:: Task directions ::
Gather the lines that hold the string "scene".
-- Start of Collected material --
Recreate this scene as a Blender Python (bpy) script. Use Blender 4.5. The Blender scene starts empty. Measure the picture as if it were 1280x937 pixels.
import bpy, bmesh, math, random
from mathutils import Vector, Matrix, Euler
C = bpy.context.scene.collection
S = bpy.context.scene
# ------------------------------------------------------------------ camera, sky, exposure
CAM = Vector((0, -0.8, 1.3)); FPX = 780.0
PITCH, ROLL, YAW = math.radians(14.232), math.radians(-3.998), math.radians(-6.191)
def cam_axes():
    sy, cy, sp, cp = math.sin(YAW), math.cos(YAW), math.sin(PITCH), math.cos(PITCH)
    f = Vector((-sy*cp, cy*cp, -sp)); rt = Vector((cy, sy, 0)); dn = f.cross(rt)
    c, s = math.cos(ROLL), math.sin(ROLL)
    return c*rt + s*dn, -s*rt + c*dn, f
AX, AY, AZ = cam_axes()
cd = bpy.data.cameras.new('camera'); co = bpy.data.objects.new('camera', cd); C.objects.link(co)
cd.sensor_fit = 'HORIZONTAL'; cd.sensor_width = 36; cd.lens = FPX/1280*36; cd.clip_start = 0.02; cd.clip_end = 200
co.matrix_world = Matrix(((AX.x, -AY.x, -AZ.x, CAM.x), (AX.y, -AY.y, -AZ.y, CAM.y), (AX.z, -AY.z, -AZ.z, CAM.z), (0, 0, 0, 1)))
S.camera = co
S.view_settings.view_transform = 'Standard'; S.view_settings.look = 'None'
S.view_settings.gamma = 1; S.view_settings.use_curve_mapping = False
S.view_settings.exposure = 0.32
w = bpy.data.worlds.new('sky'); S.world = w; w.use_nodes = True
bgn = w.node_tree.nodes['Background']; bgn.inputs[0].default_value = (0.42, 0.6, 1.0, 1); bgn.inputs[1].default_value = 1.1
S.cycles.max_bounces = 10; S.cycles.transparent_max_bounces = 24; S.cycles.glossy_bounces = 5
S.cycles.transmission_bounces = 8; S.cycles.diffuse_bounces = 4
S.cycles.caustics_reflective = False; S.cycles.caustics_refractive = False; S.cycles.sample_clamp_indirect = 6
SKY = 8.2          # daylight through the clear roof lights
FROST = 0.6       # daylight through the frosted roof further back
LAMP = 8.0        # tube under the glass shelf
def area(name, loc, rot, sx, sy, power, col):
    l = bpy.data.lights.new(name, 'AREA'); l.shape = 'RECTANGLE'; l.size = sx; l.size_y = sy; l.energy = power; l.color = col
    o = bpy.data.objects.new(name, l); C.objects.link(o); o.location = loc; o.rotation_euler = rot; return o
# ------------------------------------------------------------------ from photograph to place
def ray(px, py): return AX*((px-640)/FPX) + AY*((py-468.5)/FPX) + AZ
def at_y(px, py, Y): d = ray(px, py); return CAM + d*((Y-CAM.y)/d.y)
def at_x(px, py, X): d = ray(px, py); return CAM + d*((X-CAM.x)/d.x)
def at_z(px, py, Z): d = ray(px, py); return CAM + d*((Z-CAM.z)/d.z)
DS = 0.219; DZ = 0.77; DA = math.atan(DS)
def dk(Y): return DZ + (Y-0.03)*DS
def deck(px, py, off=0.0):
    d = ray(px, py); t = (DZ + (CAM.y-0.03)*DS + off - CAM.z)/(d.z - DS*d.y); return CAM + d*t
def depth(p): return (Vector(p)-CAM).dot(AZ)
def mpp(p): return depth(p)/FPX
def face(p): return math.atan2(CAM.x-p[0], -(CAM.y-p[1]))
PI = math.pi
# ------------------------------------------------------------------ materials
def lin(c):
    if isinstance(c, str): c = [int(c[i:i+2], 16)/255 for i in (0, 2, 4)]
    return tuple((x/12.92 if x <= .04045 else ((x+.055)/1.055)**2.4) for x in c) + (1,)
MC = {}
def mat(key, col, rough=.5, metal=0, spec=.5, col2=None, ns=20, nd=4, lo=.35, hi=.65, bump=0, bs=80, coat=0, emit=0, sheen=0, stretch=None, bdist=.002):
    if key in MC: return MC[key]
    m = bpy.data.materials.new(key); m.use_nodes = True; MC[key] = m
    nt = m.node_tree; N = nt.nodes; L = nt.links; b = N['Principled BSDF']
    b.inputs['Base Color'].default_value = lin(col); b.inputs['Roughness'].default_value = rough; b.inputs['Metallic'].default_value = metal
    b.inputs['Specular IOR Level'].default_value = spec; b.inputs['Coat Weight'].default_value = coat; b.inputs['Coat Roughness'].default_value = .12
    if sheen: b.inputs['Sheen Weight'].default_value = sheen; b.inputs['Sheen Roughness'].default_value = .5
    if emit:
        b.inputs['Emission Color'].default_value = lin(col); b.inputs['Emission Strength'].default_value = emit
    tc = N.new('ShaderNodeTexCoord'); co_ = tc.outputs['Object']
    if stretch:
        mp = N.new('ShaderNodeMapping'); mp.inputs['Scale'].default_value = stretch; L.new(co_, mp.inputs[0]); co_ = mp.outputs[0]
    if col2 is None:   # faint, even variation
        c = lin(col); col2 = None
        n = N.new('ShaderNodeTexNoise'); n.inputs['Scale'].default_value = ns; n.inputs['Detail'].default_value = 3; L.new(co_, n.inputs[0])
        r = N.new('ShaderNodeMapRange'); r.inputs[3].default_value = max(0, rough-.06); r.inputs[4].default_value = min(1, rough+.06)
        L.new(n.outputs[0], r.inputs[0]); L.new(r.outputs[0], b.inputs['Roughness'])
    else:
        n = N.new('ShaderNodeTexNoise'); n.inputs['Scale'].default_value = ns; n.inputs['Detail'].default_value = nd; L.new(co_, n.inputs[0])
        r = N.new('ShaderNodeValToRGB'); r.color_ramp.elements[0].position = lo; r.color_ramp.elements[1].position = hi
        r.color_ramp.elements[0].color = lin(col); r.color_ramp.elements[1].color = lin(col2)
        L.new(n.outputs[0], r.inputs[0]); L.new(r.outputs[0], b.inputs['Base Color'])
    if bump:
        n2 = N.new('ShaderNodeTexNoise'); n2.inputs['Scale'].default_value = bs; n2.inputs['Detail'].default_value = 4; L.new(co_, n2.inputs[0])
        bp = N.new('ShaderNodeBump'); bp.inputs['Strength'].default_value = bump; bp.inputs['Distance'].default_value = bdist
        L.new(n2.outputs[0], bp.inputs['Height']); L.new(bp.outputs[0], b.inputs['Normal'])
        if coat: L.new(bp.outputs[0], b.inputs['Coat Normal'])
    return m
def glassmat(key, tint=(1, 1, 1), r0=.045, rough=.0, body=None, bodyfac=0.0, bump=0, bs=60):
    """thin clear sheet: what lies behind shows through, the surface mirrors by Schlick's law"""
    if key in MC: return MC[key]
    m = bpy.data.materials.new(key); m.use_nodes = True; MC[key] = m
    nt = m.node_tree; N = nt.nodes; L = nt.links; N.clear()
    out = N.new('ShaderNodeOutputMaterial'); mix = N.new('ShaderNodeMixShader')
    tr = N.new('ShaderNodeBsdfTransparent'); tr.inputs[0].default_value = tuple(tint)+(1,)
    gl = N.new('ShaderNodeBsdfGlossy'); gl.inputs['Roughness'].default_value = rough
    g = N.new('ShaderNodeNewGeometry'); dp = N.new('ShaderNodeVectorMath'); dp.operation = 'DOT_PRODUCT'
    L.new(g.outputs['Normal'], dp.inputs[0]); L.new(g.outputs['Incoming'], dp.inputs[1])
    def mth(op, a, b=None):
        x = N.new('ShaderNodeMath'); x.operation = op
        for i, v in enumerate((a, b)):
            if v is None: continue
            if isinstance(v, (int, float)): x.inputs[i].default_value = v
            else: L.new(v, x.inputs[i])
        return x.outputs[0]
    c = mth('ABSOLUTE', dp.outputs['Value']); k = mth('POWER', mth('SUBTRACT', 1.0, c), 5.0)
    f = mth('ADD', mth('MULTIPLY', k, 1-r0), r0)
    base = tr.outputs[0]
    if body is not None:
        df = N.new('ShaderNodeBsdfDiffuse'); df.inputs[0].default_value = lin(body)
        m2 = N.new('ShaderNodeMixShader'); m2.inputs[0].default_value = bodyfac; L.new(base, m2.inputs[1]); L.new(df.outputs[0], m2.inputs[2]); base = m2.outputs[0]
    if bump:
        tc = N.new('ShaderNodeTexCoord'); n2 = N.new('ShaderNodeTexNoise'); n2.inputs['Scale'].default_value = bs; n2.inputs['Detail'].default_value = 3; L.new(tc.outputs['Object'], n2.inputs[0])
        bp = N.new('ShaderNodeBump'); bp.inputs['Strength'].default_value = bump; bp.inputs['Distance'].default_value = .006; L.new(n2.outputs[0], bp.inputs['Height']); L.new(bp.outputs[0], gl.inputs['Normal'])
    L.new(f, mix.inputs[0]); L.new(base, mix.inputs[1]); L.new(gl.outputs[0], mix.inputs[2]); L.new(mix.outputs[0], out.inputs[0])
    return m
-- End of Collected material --
:: Answer to this exercise ::
Recreate this scene as a Blender Python (bpy) script. Use Blender 4.5. The Blender scene starts empty. Measure the picture as if it were 1280x937 pixels.
C = bpy.context.scene.collection
S = bpy.context.scene